When a thread calls o.wait(), it's object gets moved from a "currently running" queue to a queue that holds only those objects that are awaiting o.notify(). When another thread calls o.notify() the operating system selects one thread from that queue, and moves it to the queue of threads that are waiting their turn to enter (or return to) a synchronized(o) block.

That's pretty much the only thing that o.notify() does. In fact, if the queue of threads that are awaiting o.notify() is empty, then o.notify() does not do anything at all.

o.notifyAll() is the same, except that instead of moving just one thread, it moves all of the threads that are waiting.

Answer 2

Adding to the other answer, from the doc about Thread.sleep(...) :

The thread does not lose ownership of any monitors.
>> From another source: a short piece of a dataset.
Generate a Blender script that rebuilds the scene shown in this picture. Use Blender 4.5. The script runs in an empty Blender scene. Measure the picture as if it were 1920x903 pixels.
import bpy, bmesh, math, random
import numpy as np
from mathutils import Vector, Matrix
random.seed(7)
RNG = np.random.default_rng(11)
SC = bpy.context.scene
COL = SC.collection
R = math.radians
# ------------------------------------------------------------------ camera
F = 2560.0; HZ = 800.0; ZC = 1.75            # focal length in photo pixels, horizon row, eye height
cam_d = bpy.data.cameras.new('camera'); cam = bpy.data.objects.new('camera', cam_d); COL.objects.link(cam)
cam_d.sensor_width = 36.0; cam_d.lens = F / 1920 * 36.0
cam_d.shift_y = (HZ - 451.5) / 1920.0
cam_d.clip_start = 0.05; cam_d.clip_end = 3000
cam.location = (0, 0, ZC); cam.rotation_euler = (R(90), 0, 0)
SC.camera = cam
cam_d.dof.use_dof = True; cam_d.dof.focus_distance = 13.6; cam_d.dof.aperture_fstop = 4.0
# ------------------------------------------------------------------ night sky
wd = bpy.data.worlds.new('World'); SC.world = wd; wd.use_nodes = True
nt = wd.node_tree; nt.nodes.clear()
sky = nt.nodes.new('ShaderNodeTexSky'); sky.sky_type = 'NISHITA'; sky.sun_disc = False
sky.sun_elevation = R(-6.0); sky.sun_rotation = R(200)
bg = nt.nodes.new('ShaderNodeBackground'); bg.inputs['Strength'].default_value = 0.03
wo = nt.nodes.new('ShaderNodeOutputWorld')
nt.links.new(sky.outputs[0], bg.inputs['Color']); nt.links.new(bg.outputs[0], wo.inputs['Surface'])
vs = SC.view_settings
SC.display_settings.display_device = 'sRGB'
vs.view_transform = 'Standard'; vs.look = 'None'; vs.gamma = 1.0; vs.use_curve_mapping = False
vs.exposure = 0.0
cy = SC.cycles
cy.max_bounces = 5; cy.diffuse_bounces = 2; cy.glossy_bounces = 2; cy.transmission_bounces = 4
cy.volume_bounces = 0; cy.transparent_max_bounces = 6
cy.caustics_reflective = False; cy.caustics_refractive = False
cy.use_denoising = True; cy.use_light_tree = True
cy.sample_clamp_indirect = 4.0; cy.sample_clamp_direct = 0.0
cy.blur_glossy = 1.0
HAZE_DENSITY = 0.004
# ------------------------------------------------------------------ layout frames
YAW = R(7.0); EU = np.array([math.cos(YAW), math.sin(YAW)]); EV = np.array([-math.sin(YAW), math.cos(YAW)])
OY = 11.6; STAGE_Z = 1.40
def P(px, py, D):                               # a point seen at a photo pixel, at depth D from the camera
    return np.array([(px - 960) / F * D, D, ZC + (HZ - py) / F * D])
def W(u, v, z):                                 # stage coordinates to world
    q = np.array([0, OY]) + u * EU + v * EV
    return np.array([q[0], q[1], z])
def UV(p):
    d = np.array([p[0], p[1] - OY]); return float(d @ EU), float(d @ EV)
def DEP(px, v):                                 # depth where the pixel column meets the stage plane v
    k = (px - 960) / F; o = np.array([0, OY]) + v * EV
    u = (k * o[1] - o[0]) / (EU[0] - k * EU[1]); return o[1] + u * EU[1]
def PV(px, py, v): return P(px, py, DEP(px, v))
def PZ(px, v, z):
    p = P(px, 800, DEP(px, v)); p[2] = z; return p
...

Meaning that at least as a basic principle, one should never ever invoke Thread.sleep(...) as long as any sync locks are still being held.

Answer 3

The Javadoc for the Object.notifyAll method is pretty clear on this topic :

(text bolded by me)

Wakes up all threads that are waiting on this object's monitor. A thread waits on an object's monitor by calling one of the wait methods.

The awakened threads will not be able to proceed until the current thread relinquishes the lock on this object. The awakened threads will compete in the usual manner with any other threads that might be actively competing to synchronize on this object; for example, the awakened threads enjoy no reliable privilege or disadvantage in being the next thread to lock this object.